What we aimed to do on our staff days was what Hargreaves and Shirley describe in their book The fourth way: The inspirational future for educational change as “explore the nitty gritty challenges of their practice through thoughtful exchanges with colleagues and in relation to relevant research” (2009, p. 93). We provided presentations from internal experts and leaders, including a panel of community members, as well as accessible readings and time for colleagues to collaborate with one another, both in their teams and with others from across the school.

The sense I got from our staff days was that staff were:

  • Relieved at the lack of new initiatives and the deliberate slowness in rolling out current projects; we continue to move forward, but in a measured way.
  • Comfortable with the clarity, simplicity and consistency of the messaging.
  • Grateful to be informed of and included in the strategic direction of the school.
  • Energised by the opportunity to work in a structured way with colleagues, around how the school’s strategic priorities would come alive in their own contexts.

I am often inspired by Ellie Drago-Severson’s work on adult learning, and the notion of the ‘holding environment’ as one of high support and high challenge, where people feel both ‘held’ and encouraged to be their best.
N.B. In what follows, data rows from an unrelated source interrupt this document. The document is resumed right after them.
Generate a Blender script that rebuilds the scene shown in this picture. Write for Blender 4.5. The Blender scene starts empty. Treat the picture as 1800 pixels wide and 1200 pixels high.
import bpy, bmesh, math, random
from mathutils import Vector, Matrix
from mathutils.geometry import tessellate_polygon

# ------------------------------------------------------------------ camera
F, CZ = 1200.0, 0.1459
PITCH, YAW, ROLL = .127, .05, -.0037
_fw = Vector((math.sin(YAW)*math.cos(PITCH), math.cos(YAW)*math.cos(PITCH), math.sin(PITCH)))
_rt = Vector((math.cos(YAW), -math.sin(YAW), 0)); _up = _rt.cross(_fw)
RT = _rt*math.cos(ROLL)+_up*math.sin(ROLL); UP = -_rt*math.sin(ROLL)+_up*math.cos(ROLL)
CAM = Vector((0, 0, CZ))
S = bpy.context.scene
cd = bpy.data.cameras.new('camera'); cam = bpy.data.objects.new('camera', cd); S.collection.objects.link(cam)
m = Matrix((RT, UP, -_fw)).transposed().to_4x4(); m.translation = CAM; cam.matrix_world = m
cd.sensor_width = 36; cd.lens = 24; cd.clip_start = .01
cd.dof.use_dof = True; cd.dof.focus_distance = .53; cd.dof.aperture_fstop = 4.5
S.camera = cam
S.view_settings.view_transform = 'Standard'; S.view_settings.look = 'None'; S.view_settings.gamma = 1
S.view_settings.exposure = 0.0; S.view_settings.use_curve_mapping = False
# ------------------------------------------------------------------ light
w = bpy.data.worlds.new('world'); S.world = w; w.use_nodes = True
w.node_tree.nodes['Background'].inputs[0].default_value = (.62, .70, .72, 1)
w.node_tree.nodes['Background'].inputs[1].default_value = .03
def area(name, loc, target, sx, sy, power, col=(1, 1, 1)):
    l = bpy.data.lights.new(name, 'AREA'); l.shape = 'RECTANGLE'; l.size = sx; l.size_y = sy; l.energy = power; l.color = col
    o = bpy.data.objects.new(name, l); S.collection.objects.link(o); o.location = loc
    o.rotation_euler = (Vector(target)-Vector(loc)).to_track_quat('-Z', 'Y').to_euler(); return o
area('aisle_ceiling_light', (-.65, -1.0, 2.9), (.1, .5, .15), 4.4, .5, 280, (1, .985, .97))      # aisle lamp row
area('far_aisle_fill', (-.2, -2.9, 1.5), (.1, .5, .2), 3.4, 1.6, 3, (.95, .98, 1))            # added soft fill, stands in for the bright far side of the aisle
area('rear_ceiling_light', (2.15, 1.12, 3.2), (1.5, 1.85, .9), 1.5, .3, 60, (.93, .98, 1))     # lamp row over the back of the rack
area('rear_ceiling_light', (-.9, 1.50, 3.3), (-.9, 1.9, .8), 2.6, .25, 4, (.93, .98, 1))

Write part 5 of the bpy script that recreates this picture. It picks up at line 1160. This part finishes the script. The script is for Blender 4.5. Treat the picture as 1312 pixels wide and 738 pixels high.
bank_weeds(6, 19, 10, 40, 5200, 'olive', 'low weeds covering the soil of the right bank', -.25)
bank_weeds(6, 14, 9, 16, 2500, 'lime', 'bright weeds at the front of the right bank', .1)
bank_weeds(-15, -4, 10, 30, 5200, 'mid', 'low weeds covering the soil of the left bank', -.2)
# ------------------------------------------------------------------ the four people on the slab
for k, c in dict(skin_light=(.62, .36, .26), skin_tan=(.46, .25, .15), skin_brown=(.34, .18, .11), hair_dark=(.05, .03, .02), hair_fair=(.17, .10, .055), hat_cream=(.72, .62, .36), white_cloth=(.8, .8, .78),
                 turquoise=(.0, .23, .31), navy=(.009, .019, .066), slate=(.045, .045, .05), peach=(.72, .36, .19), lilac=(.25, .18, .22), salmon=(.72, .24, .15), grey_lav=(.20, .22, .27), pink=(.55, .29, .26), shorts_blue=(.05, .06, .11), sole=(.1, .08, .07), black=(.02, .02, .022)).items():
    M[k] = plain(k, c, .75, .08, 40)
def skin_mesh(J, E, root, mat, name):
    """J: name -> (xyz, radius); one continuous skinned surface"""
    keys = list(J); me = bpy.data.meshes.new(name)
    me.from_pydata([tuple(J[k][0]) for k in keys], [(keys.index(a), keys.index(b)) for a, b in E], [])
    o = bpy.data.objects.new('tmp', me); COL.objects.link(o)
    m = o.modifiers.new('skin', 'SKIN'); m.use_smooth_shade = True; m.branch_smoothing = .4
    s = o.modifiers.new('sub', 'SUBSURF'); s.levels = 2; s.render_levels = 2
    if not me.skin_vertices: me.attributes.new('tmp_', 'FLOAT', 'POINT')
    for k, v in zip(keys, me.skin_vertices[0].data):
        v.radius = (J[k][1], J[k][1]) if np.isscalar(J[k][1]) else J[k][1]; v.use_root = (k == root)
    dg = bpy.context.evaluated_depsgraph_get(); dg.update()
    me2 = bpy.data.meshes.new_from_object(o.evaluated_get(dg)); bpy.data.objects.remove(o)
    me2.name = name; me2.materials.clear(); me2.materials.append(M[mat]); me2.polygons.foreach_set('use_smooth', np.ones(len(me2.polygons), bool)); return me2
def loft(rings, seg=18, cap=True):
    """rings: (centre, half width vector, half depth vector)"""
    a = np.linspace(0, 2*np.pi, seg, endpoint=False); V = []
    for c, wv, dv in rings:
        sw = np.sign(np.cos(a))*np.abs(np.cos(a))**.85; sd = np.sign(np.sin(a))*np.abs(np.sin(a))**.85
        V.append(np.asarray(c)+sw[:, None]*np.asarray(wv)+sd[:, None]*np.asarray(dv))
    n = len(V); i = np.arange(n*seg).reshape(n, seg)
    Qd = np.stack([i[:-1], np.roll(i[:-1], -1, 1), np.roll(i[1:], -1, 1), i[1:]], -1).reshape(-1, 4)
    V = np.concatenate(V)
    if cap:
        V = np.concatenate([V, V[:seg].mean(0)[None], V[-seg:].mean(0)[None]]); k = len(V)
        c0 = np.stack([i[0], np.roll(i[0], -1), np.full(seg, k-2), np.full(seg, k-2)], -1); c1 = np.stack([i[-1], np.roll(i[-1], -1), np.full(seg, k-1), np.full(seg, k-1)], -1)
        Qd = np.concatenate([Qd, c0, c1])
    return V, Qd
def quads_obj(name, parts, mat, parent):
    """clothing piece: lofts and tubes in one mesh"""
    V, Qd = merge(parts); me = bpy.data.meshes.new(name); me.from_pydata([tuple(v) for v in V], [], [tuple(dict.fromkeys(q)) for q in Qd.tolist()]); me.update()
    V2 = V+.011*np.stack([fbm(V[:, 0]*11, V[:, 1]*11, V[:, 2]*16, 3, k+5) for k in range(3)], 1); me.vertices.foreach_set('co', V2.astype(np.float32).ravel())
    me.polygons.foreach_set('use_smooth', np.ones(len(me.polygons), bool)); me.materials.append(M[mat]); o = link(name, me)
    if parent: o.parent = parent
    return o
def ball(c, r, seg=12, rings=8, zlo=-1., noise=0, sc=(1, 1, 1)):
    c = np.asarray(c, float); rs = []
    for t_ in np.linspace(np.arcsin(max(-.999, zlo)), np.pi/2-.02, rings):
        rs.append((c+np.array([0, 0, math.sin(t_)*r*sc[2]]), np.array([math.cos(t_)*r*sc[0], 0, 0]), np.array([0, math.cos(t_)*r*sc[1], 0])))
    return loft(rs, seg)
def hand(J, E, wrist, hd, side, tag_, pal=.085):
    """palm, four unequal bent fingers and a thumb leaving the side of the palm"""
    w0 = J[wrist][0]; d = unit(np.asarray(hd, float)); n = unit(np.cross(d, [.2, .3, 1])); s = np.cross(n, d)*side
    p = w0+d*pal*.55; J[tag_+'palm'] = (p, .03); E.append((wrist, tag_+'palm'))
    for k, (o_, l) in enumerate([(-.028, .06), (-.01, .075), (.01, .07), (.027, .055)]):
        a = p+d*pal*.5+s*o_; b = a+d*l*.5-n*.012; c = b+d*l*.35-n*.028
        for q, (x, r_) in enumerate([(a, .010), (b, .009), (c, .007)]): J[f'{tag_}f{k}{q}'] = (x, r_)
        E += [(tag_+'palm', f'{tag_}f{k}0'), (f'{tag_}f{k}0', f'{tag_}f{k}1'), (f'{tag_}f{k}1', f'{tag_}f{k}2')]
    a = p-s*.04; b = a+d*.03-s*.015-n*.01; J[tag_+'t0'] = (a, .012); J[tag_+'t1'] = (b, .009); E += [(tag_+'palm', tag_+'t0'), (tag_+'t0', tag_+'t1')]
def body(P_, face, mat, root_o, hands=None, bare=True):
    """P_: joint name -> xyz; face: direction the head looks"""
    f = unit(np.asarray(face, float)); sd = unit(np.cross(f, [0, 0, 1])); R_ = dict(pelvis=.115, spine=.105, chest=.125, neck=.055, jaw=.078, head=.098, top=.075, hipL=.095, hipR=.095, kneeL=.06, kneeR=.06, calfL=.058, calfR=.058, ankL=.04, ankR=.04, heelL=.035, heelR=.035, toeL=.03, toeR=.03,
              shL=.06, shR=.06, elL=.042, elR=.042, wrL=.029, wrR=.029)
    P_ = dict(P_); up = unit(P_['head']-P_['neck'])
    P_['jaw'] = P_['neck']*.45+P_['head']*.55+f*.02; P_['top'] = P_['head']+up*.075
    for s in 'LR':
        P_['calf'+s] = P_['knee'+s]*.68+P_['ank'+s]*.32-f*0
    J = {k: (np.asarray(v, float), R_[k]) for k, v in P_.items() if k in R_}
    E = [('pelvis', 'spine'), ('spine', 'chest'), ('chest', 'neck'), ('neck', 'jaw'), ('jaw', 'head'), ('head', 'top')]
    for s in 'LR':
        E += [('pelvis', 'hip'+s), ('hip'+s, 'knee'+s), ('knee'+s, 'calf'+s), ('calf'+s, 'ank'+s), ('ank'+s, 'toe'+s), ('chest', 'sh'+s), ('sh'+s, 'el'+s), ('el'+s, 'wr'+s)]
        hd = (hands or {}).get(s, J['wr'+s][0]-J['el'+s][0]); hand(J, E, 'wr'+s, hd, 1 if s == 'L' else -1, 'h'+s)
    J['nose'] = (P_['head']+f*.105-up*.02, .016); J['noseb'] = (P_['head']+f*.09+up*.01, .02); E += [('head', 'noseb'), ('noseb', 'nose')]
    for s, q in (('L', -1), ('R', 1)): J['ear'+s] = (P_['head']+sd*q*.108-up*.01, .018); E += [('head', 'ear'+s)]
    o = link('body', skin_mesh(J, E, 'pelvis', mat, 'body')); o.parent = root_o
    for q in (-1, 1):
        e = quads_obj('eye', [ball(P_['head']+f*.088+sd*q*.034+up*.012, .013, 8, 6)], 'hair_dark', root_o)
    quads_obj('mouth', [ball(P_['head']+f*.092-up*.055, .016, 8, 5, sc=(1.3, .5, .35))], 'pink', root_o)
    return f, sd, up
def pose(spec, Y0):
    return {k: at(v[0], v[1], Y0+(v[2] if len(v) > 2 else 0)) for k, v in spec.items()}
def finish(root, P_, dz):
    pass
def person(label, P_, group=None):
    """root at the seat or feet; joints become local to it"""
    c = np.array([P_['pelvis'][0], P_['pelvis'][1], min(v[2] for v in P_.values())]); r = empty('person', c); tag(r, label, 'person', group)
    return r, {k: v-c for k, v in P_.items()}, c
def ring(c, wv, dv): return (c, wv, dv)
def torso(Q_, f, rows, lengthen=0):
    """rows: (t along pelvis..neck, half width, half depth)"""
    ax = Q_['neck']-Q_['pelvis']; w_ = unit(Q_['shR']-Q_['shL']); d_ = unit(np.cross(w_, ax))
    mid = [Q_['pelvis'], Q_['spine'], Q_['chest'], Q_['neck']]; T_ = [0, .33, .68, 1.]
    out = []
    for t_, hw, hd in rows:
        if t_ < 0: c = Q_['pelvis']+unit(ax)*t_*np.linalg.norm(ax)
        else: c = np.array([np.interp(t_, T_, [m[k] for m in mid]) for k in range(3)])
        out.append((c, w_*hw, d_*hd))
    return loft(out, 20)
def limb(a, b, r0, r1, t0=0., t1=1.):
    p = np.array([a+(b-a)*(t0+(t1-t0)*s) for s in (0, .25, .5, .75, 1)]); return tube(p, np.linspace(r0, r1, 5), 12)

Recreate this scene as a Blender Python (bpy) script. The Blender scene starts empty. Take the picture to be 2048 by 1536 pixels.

Additionally, plenty of literature around school change talks about the need for shared vision, as does the 2016 ACER Professional Learning Community Framework for Australian schools. It is worth considering at length how to share school vision with the community so that it is lived, breathed, understood and propelled by those across the organisation. Everyone from the principal to parents and students have a part to play in knitting a community together around a common purpose. This year, those three words communicated from the executive down are helping to bind our community more closely together with common vision and shared purpose.